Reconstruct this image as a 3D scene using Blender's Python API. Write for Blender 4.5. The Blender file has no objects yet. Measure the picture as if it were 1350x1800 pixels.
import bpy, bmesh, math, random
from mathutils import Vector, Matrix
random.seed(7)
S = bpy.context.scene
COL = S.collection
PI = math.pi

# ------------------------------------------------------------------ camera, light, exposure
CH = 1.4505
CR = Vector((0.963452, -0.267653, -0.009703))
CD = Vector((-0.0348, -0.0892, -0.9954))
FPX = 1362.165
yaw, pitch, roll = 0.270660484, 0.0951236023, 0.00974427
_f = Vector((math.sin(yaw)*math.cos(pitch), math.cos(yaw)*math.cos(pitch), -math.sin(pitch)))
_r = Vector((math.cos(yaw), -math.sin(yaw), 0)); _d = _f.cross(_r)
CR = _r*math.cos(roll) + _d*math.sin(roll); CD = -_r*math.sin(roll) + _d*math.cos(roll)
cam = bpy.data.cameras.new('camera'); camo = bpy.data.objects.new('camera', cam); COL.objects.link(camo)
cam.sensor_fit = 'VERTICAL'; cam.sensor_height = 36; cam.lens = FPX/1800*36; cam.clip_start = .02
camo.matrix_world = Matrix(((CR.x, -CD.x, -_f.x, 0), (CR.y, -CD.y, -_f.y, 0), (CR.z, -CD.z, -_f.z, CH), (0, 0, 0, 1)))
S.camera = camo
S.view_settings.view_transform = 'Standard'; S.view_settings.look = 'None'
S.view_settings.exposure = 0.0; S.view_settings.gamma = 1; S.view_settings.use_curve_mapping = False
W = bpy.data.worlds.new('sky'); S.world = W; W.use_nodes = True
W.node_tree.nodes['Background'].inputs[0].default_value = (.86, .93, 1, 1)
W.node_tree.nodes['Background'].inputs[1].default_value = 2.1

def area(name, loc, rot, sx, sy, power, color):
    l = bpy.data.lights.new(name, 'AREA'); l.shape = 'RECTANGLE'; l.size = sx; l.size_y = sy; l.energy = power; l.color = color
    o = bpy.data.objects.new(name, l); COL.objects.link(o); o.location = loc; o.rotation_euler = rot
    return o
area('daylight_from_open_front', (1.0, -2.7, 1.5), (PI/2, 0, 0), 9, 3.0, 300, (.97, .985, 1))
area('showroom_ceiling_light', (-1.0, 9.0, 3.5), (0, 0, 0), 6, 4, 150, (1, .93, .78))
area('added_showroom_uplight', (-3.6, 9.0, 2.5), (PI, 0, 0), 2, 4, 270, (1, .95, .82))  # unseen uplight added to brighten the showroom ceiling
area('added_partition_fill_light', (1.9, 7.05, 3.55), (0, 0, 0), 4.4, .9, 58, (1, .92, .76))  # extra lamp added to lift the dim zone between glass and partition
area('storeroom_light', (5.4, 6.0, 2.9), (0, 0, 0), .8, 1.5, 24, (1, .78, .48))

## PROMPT
Return every line exactly.

## WRITTEN SOLUTION
Reconstruct this image as a 3D scene using Blender's Python API. Write for Blender 4.5. The Blender file has no objects yet. Measure the picture as if it were 1350x1800 pixels.
import bpy, bmesh, math, random
from mathutils import Vector, Matrix
random.seed(7)
S = bpy.context.scene
COL = S.collection
PI = math.pi

# ------------------------------------------------------------------ camera, light, exposure
CH = 1.4505
CR = Vector((0.963452, -0.267653, -0.009703))
CD = Vector((-0.0348, -0.0892, -0.9954))
FPX = 1362.165
yaw, pitch, roll = 0.270660484, 0.0951236023, 0.00974427
_f = Vector((math.sin(yaw)*math.cos(pitch), math.cos(yaw)*math.cos(pitch), -math.sin(pitch)))
_r = Vector((math.cos(yaw), -math.sin(yaw), 0)); _d = _f.cross(_r)
CR = _r*math.cos(roll) + _d*math.sin(roll); CD = -_r*math.sin(roll) + _d*math.cos(roll)
cam = bpy.data.cameras.new('camera'); camo = bpy.data.objects.new('camera', cam); COL.objects.link(camo)
cam.sensor_fit = 'VERTICAL'; cam.sensor_height = 36; cam.lens = FPX/1800*36; cam.clip_start = .02
camo.matrix_world = Matrix(((CR.x, -CD.x, -_f.x, 0), (CR.y, -CD.y, -_f.y, 0), (CR.z, -CD.z, -_f.z, CH), (0, 0, 0, 1)))
S.camera = camo
S.view_settings.view_transform = 'Standard'; S.view_settings.look = 'None'
S.view_settings.exposure = 0.0; S.view_settings.gamma = 1; S.view_settings.use_curve_mapping = False
W = bpy.data.worlds.new('sky'); S.world = W; W.use_nodes = True
W.node_tree.nodes['Background'].inputs[0].default_value = (.86, .93, 1, 1)
W.node_tree.nodes['Background'].inputs[1].default_value = 2.1

def area(name, loc, rot, sx, sy, power, color):
    l = bpy.data.lights.new(name, 'AREA'); l.shape = 'RECTANGLE'; l.size = sx; l.size_y = sy; l.energy = power; l.color = color
    o = bpy.data.objects.new(name, l); COL.objects.link(o); o.location = loc; o.rotation_euler = rot
    return o
area('daylight_from_open_front', (1.0, -2.7, 1.5), (PI/2, 0, 0), 9, 3.0, 300, (.97, .985, 1))
area('showroom_ceiling_light', (-1.0, 9.0, 3.5), (0, 0, 0), 6, 4, 150, (1, .93, .78))
area('added_showroom_uplight', (-3.6, 9.0, 2.5), (PI, 0, 0), 2, 4, 270, (1, .95, .82))  # unseen uplight added to brighten the showroom ceiling
area('added_partition_fill_light', (1.9, 7.05, 3.55), (0, 0, 0), 4.4, .9, 58, (1, .92, .76))  # extra lamp added to lift the dim zone between glass and partition
area('storeroom_light', (5.4, 6.0, 2.9), (0, 0, 0), .8, 1.5, 24, (1, .78, .48))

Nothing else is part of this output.